I cant believe that I have written one hundred blog postings. Looking past on the ninty-nine postings that I have put on my Blog in the past months, I realize that, though the thoughts seems scattered and sometimes arbitrary, there is some sense of theme, at least in my mind. We are very near, I believe, a genuine crisis in our culture. Our aesthetic lives seem uncentered and floating as the economy floats into a self-made oblivion. I object to the colonization of every part of our lives by a mindless technocracy and have been working on these blogs wondering how we are to add aethetic wonder back into our world.

What would Dickens make of London today? Could it be 'his' London or only a facsimile? I have walked the streets of London dozens of times - down past Buckingham Palace and into Trafalgar Square - and it could never maintain an aura through the relentless drive of capitalist uniformity and the veil of gray painted by the era of Thatcherism. If the aura of an object or a work of art is the external emanation of a channel into an ideal universe (a utopia), then a world without these auras is no more than an alien force that, with a daunting spirit, dominates us. In the absence of conduits to utopia, our environment appears increasingly and hopelessly out of control. And the search for these conduits is a driving force behind creative desires. Perhaps in the face of a world out of control, the creative drive compels many to construct a utopia of their own. In 1958 the Italian architect Tomaso Buzzi (1900-1981) began work on a Utopian center intended to be a retreat for artists and actors. In the absence of auras, people like Tomaso are driven to create environments of total auras. Simon Rodia, a poor laborer, spent 33 years building the extraordinary Watts Towers. As an immigrant and itinerant worker, Rodia must have felt like an alien in a world almost impossible to control. But with little money and using mostly discarded 'junk,' Rodia built a fantasy world, a city of his very own.

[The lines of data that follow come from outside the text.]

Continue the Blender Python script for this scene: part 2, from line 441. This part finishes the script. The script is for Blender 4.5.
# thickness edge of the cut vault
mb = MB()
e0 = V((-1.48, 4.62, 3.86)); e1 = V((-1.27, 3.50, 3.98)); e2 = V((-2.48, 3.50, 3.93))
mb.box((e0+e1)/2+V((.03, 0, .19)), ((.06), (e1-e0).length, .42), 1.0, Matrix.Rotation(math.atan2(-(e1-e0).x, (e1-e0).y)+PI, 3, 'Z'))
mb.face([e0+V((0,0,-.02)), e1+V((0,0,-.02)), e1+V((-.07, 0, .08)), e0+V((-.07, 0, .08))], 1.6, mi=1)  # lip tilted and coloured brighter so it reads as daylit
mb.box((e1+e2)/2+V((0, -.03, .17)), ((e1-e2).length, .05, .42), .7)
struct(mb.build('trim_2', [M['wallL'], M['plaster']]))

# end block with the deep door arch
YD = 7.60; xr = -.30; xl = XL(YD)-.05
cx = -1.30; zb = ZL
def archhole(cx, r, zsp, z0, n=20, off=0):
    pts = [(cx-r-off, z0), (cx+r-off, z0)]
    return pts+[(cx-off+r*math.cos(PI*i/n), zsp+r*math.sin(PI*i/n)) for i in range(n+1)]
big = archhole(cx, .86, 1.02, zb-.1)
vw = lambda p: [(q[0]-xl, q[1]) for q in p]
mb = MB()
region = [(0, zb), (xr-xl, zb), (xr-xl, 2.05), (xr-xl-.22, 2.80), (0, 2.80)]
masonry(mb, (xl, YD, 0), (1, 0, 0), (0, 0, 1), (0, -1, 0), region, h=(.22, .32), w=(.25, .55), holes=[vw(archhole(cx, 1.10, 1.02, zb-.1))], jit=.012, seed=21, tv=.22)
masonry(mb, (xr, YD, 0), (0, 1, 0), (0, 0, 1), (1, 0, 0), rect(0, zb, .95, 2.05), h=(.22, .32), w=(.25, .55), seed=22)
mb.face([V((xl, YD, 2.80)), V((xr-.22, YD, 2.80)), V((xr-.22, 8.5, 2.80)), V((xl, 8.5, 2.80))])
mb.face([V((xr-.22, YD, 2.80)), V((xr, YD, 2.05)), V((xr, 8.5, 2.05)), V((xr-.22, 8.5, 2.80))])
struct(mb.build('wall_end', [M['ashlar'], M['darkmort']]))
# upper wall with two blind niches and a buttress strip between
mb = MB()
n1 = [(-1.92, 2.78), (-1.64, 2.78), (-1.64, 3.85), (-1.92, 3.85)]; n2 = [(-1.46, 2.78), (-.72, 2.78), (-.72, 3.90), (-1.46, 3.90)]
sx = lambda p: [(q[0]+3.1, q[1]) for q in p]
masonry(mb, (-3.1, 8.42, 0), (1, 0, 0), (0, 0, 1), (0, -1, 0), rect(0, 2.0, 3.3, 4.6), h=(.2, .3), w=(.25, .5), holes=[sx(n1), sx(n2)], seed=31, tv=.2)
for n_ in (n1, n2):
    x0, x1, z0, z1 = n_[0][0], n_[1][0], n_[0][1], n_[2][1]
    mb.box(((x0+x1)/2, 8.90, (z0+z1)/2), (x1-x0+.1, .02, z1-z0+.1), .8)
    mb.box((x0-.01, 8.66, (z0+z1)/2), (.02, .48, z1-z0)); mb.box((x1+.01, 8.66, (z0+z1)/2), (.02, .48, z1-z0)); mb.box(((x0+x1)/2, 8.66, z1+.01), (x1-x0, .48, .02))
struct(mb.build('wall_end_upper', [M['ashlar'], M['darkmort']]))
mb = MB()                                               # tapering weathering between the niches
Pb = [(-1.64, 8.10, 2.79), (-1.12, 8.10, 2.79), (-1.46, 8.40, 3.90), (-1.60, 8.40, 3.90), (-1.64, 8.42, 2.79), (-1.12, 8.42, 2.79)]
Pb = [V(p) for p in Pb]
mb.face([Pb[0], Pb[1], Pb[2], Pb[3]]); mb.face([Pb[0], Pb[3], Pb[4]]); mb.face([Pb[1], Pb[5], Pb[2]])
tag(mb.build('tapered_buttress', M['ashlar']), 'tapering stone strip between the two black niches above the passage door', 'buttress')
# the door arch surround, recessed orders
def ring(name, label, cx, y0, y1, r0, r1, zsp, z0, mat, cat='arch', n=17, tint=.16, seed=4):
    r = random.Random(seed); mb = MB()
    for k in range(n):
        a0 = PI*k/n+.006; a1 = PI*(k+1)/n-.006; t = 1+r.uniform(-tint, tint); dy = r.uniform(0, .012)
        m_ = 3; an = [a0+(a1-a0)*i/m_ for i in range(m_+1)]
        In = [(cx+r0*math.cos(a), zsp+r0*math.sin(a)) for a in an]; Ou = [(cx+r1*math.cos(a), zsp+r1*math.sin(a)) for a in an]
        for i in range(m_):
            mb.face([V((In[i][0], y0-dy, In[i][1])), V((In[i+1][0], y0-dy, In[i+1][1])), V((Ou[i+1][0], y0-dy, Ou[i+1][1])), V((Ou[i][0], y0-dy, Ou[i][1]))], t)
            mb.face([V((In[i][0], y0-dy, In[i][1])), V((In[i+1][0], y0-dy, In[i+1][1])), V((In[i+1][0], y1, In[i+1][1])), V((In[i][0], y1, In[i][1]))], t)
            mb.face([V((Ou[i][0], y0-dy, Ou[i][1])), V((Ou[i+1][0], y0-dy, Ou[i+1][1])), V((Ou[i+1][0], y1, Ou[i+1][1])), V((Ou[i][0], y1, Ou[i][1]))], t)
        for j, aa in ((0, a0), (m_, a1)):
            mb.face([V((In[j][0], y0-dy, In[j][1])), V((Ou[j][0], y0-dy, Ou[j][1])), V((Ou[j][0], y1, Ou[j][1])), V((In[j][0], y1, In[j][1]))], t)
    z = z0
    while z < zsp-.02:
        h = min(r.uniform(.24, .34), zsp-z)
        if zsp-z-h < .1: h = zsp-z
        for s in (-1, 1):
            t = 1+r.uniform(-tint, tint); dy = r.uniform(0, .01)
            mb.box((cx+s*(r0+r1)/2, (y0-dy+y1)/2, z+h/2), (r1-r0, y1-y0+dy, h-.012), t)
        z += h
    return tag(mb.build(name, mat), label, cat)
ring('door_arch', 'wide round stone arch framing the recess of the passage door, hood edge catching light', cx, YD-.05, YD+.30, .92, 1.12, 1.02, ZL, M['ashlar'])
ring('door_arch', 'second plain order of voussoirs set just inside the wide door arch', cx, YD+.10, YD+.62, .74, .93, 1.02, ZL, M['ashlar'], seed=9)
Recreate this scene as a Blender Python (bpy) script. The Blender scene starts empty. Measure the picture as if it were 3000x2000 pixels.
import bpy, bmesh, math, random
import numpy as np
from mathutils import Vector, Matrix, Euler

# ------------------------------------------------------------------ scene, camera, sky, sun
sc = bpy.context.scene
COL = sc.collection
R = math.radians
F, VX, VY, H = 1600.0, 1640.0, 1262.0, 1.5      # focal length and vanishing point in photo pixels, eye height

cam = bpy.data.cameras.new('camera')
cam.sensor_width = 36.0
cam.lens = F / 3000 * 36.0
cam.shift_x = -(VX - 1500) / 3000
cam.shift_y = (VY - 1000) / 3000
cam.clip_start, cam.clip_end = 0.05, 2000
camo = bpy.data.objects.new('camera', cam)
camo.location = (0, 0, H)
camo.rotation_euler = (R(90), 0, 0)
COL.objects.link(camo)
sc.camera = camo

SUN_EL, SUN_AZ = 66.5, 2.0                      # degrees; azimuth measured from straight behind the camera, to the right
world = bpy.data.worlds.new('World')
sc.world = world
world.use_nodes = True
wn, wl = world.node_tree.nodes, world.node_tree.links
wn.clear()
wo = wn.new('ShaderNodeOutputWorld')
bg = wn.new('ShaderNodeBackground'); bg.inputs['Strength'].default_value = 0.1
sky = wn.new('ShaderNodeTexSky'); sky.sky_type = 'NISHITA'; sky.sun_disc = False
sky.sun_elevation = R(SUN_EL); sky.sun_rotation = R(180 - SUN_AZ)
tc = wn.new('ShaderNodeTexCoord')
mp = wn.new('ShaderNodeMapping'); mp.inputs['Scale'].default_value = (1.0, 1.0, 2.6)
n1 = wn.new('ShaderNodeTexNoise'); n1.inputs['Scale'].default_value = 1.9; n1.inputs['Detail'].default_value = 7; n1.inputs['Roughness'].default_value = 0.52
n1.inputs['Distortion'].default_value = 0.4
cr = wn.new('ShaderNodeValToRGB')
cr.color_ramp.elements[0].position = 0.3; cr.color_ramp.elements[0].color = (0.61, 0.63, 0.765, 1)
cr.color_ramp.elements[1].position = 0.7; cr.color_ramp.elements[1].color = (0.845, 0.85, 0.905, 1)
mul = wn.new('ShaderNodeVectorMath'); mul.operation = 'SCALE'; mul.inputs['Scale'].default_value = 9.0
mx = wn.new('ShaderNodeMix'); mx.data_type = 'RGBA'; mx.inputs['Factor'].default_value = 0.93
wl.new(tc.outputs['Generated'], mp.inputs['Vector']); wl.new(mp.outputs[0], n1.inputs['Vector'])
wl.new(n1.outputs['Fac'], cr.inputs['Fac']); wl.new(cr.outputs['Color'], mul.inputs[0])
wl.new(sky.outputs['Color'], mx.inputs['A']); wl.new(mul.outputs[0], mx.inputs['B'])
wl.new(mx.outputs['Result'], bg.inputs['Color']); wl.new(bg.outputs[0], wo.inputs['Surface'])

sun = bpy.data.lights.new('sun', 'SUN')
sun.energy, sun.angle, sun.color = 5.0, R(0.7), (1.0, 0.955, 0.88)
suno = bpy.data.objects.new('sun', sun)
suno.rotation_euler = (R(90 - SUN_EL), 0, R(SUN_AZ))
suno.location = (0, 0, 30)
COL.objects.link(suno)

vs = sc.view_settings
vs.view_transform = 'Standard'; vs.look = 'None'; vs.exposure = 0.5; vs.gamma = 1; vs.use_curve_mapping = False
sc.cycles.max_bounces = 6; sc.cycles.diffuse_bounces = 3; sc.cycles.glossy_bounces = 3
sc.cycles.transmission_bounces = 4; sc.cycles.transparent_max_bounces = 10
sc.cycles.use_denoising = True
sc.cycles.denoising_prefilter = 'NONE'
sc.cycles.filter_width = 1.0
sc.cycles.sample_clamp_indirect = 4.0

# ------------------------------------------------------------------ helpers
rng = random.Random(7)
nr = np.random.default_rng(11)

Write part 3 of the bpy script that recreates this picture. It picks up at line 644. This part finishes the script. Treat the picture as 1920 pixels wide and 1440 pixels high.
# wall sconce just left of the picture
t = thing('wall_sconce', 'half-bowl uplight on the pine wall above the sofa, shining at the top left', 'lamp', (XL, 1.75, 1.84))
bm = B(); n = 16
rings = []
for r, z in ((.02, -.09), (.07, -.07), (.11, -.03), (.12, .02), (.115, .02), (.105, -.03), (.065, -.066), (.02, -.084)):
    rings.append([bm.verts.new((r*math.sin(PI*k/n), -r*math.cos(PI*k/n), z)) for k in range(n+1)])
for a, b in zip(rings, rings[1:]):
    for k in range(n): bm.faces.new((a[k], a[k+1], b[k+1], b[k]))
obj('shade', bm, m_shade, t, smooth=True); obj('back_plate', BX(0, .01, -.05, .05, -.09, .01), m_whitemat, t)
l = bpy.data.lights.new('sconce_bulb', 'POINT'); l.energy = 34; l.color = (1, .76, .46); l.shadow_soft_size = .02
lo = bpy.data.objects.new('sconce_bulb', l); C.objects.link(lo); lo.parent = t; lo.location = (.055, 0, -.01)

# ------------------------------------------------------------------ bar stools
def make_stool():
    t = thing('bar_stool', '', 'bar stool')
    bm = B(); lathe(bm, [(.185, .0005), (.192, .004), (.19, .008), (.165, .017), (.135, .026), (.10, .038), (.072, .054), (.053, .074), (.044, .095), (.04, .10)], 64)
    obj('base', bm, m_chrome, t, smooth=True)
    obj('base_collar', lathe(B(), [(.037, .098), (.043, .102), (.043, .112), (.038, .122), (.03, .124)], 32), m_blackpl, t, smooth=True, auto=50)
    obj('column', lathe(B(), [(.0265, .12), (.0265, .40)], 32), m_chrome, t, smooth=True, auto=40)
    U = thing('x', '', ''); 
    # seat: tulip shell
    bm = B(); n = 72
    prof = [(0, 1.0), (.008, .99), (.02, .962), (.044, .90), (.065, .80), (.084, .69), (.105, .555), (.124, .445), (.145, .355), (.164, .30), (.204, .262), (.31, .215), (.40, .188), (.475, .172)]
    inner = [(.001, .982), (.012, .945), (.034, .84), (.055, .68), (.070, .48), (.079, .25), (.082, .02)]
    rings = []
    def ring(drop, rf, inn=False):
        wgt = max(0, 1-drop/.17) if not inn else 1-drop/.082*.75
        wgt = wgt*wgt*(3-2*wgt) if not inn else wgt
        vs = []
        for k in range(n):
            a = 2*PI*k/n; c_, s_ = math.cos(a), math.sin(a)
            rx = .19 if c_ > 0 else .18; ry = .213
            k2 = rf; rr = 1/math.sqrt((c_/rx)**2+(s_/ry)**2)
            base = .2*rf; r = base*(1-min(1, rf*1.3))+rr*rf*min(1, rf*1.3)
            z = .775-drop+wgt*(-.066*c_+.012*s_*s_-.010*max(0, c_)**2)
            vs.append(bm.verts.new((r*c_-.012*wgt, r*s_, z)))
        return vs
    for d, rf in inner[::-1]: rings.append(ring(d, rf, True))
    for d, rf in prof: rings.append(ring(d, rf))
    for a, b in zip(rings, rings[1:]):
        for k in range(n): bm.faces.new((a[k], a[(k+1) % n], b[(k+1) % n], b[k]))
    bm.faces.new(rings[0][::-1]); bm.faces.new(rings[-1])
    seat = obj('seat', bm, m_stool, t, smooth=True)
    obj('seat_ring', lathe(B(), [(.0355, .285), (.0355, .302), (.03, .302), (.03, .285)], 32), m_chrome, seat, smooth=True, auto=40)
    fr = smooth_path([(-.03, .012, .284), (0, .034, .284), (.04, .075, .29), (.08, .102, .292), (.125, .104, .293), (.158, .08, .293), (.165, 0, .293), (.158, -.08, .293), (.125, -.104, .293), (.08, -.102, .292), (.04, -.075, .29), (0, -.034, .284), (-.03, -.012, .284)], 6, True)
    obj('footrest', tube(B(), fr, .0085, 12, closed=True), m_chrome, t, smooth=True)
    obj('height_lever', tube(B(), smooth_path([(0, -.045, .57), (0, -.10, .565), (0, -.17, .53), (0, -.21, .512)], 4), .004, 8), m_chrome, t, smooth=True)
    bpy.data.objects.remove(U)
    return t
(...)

What a wonderful need, to add color to a world painted gray. If you can't make the world you own, create your own world. If reality hangs around your neck like chains, create your own utopia out of the raw material around you. Consider the buses of Central America and the Philippines - brightly decorated with personal paraphernalia and wonderful colors. The world may be painted grey but the buses can be rainbows.
Must our strength be the strength of stones?

Some days my hope is gone, other days I can just about grasp genuine optimism.